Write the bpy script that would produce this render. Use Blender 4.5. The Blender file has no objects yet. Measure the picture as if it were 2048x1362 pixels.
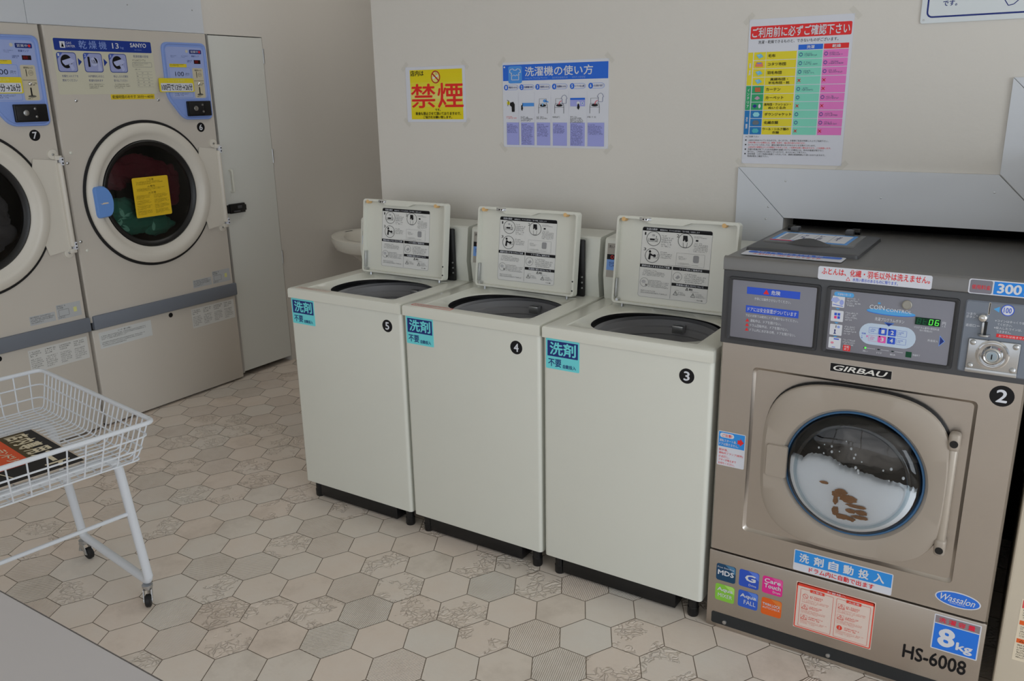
import bpy, bmesh, math, random
from math import sin, cos, pi, radians, sqrt, atan2
from mathutils import Vector, Matrix
random.seed(7)
SC = bpy.context.scene
COL = SC.collection

# ------------------------------------------------------------------ camera
CAM = Vector((2.4429, -2.1957, 1.5823)); YAW, PIT, ROL = 0.5727, -0.2850, -0.0179
fw = Vector((-sin(YAW)*cos(PIT), cos(YAW)*cos(PIT), sin(PIT)))
rt = Vector((cos(YAW), sin(YAW), 0)); up = rt.cross(fw)
r2 = rt*cos(ROL) + up*sin(ROL); u2 = -rt*sin(ROL) + up*cos(ROL)
cd = bpy.data.cameras.new('camera'); cam = bpy.data.objects.new('camera', cd); COL.objects.link(cam)
cd.sensor_width = 36; cd.lens = 1678.96/2048*36; cd.clip_start = 0.02
cd.dof.use_dof = True; cd.dof.focus_distance = 2.75; cd.dof.aperture_fstop = 13.0
M = Matrix((r2, u2, -fw)).transposed().to_4x4(); M.translation = CAM
cam.matrix_world = M; SC.camera = cam

# ------------------------------------------------------------------ daylight and exposure
w = bpy.data.worlds.new('world'); SC.world = w; w.use_nodes = True
bg = w.node_tree.nodes['Background']; bg.inputs[0].default_value = (0.78, 0.88, 1.0, 1); bg.inputs[1].default_value = 0.5
def area(name, loc, rot, sx, sy, power, col):
    l = bpy.data.lights.new(name, 'AREA'); l.shape = 'RECTANGLE'; l.size = sx; l.size_y = sy
    l.energy = power; l.color = col
    o = bpy.data.objects.new(name, l); o.location = loc; o.rotation_euler = rot; COL.objects.link(o)
    return o
# the shop's glazed sides: right side (+x) and the front behind the photographer (-y)
area('daylight_right_windows', (5.62, -2.0, 1.35), (0, radians(90), 0), 2.1, 2.4, 72, (0.86, 0.93, 1.0))
area('daylight_front_windows', (1.6, -5.12, 1.35), (radians(90), 0, 0), 6.0, 2.1, 30, (0.95, 0.97, 1.0))
area('alcove_fill_light', (-0.72, 1.55, 2.66), (0, 0, 0), 0.6, 1.3, 4.6, (1.0, 0.97, 0.93))  # added fill out of view, lifts the dim alcove wall
VS = SC.view_settings
VS.view_transform = 'Standard'; VS.look = 'None'; VS.exposure = -0.07; VS.gamma = 1.0; VS.use_curve_mapping = False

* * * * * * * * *

• What the task requires:
Give again, exactly, the lines from the start of the data through the one holding "COL = SC.collection"; omit the pictures.

• Solved exercise:
Write the bpy script that would produce this render. Use Blender 4.5. The Blender file has no objects yet. Measure the picture as if it were 2048x1362 pixels.
import bpy, bmesh, math, random
from math import sin, cos, pi, radians, sqrt, atan2
from mathutils import Vector, Matrix
random.seed(7)
SC = bpy.context.scene
COL = SC.collection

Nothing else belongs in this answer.